ROME, VIA DARWIN AND EVERY MISSION STATION IN BETWEEN – The global Catholic Church this week marked the approaching one-year anniversary of the death of Pope Francis – a pontiff praised internationally for his humility, his solidarity with the marginalised and his 2022 apology to Canada’s residential school survivors – raising renewed questions from Australian Stolen Generations survivors about why the apology tour stopped at the Canadian border.
Pope Francis – who died on Easter Monday April 21 last year aged 88 – formally repudiated the Doctrine of Discovery in 2023 and issued a sweeping apology to Indigenous Canadians for the church’s role in residential schools. He did not make an equivalent formal apology to Aboriginal and Torres Strait Islander Australians who passed through church-run missions and institutions under the Stolen Generations policy.
His successor – Pope Leo XIV – is an American, elected by the largest and most globally diverse conclave in history. He has not yet addressed the matter.
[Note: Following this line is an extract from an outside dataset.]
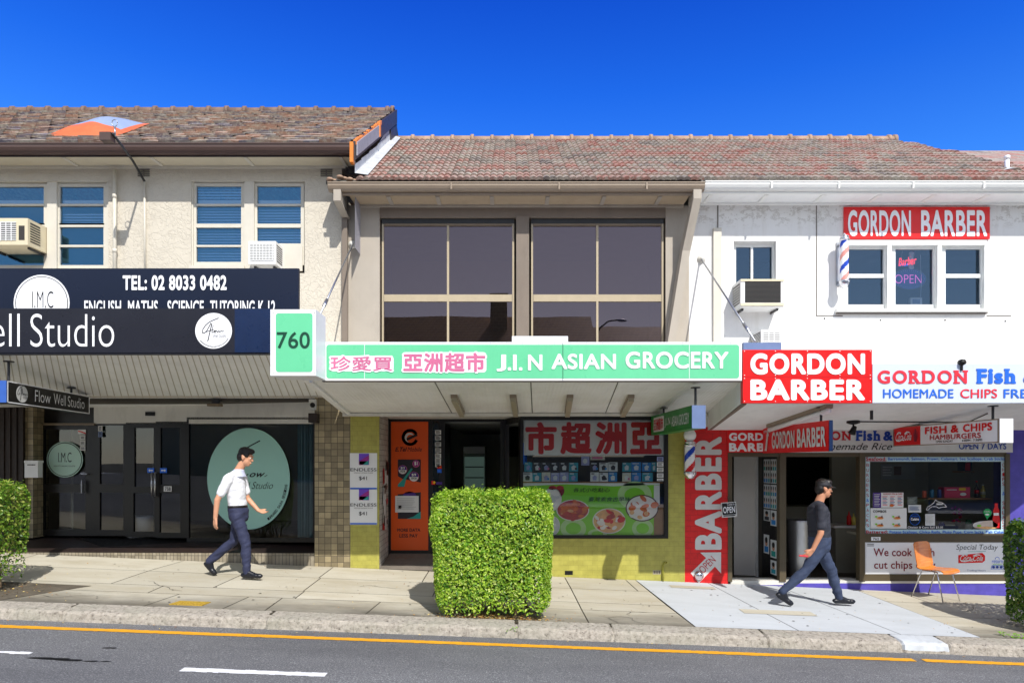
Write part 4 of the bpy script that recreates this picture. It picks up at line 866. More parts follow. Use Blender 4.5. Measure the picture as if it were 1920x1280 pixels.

Survivors and advocacy organisations had called on Francis to extend his apology to Australia since at least 2022. The Catholic Church’s Fifth Plenary Council that year committed to “recognition, reconciliation and justice” – language that legal observers noted is not the same as an apology but does fit comfortably on a laminated poster.
The WA Stolen Generations Aboriginal Corporation said at the time it would “welcome the opportunity to engage with the Catholic Church in Australia and the Vatican to facilitate a formal Apology to Survivors in this Country.” Engagement is understood to be ongoing.
Pope Leo XIV has so far issued guidance on artificial intelligence ethics, climate action and synodal governance. A spokesperson for Australian Stolen Generations survivors confirmed that none of these things are the apology.
The Vatican repudiated the Doctrine of Discovery in 2023. The land it applied to remains in the same hands.